- _What needs to be done_: Give the data a second time, exactly and in full.

>> START

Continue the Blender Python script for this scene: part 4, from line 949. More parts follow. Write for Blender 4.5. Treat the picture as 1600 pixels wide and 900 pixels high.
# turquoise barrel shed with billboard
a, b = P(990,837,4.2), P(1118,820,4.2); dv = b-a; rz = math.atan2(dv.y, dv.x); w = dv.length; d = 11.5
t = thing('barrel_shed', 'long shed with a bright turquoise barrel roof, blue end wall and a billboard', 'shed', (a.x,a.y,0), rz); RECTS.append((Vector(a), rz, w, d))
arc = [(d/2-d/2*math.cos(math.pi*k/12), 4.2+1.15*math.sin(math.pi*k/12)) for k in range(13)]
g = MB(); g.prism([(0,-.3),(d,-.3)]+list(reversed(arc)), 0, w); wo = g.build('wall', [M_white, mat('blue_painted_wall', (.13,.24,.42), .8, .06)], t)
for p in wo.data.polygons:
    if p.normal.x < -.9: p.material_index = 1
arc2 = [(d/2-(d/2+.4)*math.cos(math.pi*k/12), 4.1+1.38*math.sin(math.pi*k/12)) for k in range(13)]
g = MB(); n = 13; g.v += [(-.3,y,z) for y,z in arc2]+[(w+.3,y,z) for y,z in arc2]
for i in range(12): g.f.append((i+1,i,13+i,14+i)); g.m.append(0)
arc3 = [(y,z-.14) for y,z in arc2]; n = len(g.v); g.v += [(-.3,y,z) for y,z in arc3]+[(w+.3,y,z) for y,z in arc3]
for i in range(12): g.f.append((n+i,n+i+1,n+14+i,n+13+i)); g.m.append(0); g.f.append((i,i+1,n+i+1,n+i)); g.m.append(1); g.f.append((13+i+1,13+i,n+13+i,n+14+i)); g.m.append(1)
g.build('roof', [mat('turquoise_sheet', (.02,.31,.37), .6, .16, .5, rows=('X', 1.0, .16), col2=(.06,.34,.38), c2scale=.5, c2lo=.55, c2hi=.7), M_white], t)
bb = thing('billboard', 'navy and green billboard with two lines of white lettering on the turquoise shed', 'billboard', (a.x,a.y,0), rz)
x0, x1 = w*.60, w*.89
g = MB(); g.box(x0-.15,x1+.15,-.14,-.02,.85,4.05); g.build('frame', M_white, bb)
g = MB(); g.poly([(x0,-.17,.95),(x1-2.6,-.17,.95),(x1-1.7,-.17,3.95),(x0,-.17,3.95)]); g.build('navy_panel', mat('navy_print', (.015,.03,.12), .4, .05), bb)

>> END

- _Exercise output_:
Continue the Blender Python script for this scene: part 4, from line 949. More parts follow. Write for Blender 4.5. Treat the picture as 1600 pixels wide and 900 pixels high.
# turquoise barrel shed with billboard
a, b = P(990,837,4.2), P(1118,820,4.2); dv = b-a; rz = math.atan2(dv.y, dv.x); w = dv.length; d = 11.5
t = thing('barrel_shed', 'long shed with a bright turquoise barrel roof, blue end wall and a billboard', 'shed', (a.x,a.y,0), rz); RECTS.append((Vector(a), rz, w, d))
arc = [(d/2-d/2*math.cos(math.pi*k/12), 4.2+1.15*math.sin(math.pi*k/12)) for k in range(13)]
g = MB(); g.prism([(0,-.3),(d,-.3)]+list(reversed(arc)), 0, w); wo = g.build('wall', [M_white, mat('blue_painted_wall', (.13,.24,.42), .8, .06)], t)
for p in wo.data.polygons:
    if p.normal.x < -.9: p.material_index = 1
arc2 = [(d/2-(d/2+.4)*math.cos(math.pi*k/12), 4.1+1.38*math.sin(math.pi*k/12)) for k in range(13)]
g = MB(); n = 13; g.v += [(-.3,y,z) for y,z in arc2]+[(w+.3,y,z) for y,z in arc2]
for i in range(12): g.f.append((i+1,i,13+i,14+i)); g.m.append(0)
arc3 = [(y,z-.14) for y,z in arc2]; n = len(g.v); g.v += [(-.3,y,z) for y,z in arc3]+[(w+.3,y,z) for y,z in arc3]
for i in range(12): g.f.append((n+i,n+i+1,n+14+i,n+13+i)); g.m.append(0); g.f.append((i,i+1,n+i+1,n+i)); g.m.append(1); g.f.append((13+i+1,13+i,n+13+i,n+14+i)); g.m.append(1)
g.build('roof', [mat('turquoise_sheet', (.02,.31,.37), .6, .16, .5, rows=('X', 1.0, .16), col2=(.06,.34,.38), c2scale=.5, c2lo=.55, c2hi=.7), M_white], t)
bb = thing('billboard', 'navy and green billboard with two lines of white lettering on the turquoise shed', 'billboard', (a.x,a.y,0), rz)
x0, x1 = w*.60, w*.89
g = MB(); g.box(x0-.15,x1+.15,-.14,-.02,.85,4.05); g.build('frame', M_white, bb)
g = MB(); g.poly([(x0,-.17,.95),(x1-2.6,-.17,.95),(x1-1.7,-.17,3.95),(x0,-.17,3.95)]); g.build('navy_panel', mat('navy_print', (.015,.03,.12), .4, .05), bb)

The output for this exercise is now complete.